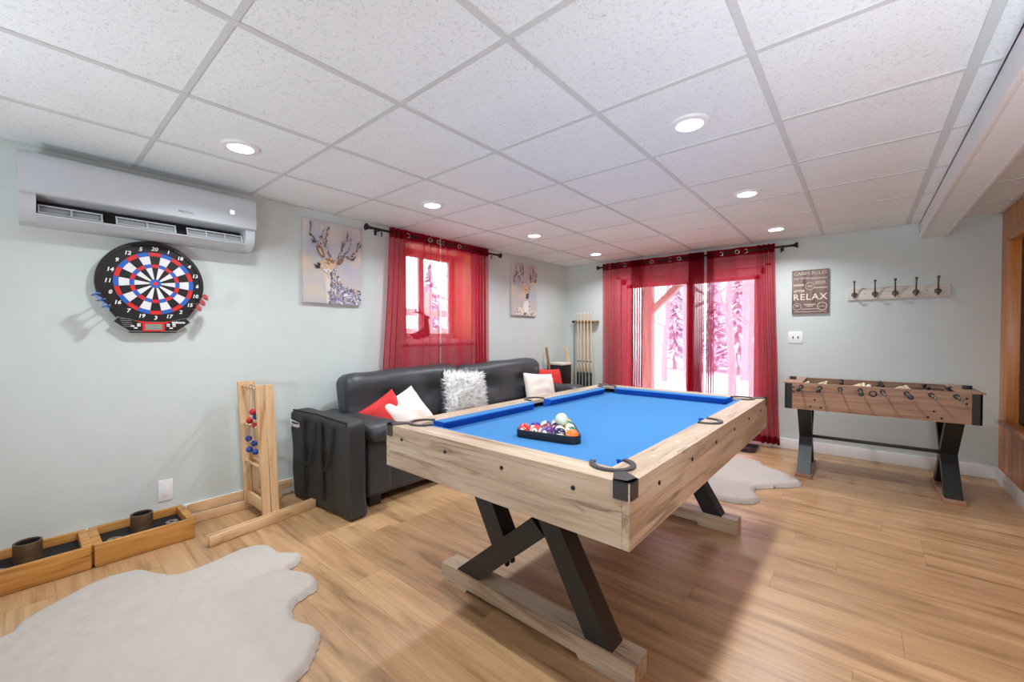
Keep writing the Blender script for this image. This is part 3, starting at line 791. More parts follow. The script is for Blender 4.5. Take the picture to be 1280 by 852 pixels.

--

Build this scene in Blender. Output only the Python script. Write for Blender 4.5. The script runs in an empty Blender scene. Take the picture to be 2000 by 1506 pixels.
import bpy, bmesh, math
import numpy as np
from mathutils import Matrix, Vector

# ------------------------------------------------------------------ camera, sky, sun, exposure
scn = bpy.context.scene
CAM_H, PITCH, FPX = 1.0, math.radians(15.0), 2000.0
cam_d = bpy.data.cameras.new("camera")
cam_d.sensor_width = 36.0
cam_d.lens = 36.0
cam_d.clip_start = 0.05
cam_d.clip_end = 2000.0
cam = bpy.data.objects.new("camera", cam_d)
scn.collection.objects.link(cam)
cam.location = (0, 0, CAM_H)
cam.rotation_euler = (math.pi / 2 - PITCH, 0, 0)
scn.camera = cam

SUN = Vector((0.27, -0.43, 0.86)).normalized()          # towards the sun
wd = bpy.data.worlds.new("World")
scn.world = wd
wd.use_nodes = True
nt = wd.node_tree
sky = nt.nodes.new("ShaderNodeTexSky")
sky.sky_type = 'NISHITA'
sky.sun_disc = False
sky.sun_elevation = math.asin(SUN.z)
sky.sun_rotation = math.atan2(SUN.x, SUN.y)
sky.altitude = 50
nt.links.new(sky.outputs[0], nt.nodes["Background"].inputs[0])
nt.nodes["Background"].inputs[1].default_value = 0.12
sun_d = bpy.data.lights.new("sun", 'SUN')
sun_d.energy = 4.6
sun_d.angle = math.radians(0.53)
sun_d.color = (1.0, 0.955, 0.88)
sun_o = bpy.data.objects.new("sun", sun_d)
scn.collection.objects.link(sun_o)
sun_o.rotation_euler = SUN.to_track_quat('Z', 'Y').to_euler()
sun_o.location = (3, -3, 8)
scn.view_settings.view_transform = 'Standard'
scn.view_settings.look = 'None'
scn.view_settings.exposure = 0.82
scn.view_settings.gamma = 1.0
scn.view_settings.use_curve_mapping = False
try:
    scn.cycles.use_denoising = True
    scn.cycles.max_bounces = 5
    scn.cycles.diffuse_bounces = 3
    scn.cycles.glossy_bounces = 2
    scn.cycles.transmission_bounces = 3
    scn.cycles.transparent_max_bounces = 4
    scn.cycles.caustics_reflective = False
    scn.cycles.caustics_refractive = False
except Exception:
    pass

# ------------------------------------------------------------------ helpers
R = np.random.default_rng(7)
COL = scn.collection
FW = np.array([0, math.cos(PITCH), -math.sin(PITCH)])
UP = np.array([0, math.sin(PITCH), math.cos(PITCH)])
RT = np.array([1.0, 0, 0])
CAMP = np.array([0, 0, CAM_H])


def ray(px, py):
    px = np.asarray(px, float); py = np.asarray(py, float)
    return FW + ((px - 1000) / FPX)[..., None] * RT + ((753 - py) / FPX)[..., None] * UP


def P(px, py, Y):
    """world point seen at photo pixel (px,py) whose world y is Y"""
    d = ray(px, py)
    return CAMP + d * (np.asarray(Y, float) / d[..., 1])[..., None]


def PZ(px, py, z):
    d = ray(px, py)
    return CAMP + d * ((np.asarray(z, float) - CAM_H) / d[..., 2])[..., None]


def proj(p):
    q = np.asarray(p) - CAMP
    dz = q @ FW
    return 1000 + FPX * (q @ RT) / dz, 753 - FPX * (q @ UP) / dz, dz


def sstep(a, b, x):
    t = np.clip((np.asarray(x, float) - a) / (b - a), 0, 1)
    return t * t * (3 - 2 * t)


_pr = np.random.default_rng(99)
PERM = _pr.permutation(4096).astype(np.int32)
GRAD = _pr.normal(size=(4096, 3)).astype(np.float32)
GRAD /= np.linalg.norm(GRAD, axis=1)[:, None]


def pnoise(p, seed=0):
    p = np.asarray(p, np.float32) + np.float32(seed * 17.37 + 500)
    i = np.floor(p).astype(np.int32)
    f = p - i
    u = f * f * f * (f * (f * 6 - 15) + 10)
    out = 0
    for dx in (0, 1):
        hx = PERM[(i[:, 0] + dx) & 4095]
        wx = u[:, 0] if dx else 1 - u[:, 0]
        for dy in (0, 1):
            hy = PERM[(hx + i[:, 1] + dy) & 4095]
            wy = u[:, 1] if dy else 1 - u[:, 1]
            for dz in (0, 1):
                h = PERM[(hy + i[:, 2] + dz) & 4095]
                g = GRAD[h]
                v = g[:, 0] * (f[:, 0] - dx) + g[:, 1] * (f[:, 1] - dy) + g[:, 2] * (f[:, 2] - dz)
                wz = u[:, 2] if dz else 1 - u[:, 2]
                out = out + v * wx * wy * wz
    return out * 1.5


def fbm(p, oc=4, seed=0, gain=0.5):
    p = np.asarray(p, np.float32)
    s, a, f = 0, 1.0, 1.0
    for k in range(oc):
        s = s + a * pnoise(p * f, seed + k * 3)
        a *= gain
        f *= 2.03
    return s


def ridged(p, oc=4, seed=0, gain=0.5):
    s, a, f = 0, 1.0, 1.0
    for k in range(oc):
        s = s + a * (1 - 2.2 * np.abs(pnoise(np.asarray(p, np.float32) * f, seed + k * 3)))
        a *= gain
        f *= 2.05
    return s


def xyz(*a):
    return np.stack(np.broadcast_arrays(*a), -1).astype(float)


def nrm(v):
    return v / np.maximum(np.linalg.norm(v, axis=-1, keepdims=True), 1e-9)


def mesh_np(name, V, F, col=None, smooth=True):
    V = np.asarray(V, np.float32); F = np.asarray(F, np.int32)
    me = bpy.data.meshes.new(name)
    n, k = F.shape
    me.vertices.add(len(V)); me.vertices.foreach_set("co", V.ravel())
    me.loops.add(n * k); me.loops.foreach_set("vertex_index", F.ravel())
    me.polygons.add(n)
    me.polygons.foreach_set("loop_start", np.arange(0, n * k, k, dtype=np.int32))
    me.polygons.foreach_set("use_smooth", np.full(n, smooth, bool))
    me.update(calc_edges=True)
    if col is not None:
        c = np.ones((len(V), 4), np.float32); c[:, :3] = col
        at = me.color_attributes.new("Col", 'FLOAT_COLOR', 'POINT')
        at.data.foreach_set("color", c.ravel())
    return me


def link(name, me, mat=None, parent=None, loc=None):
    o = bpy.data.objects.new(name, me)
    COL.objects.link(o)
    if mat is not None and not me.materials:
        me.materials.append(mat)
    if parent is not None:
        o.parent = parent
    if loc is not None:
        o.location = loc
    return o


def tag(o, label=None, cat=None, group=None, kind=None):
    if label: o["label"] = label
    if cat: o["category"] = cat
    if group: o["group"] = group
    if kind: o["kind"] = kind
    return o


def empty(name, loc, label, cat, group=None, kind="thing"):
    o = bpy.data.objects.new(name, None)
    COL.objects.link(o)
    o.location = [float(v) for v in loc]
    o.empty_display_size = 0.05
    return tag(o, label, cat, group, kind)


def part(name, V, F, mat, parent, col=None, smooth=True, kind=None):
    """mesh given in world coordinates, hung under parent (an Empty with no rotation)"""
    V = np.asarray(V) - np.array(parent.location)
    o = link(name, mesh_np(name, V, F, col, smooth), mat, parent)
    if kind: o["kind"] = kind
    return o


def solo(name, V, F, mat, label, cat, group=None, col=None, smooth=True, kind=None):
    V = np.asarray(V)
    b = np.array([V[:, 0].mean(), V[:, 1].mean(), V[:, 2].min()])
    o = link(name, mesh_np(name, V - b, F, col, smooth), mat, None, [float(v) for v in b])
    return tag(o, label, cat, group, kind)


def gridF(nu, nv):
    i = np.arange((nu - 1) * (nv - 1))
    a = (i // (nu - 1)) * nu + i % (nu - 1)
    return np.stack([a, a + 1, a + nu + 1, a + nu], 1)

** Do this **
Report all lines of the data above that include the string "script".

** Solved exercise **
Keep writing the Blender script for this image. This is part 3, starting at line 791. More parts follow. The script is for Blender 4.5. Take the picture to be 1280 by 852 pixels.
Build this scene in Blender. Output only the Python script. Write for Blender 4.5. The script runs in an empty Blender scene. Take the picture to be 2000 by 1506 pixels.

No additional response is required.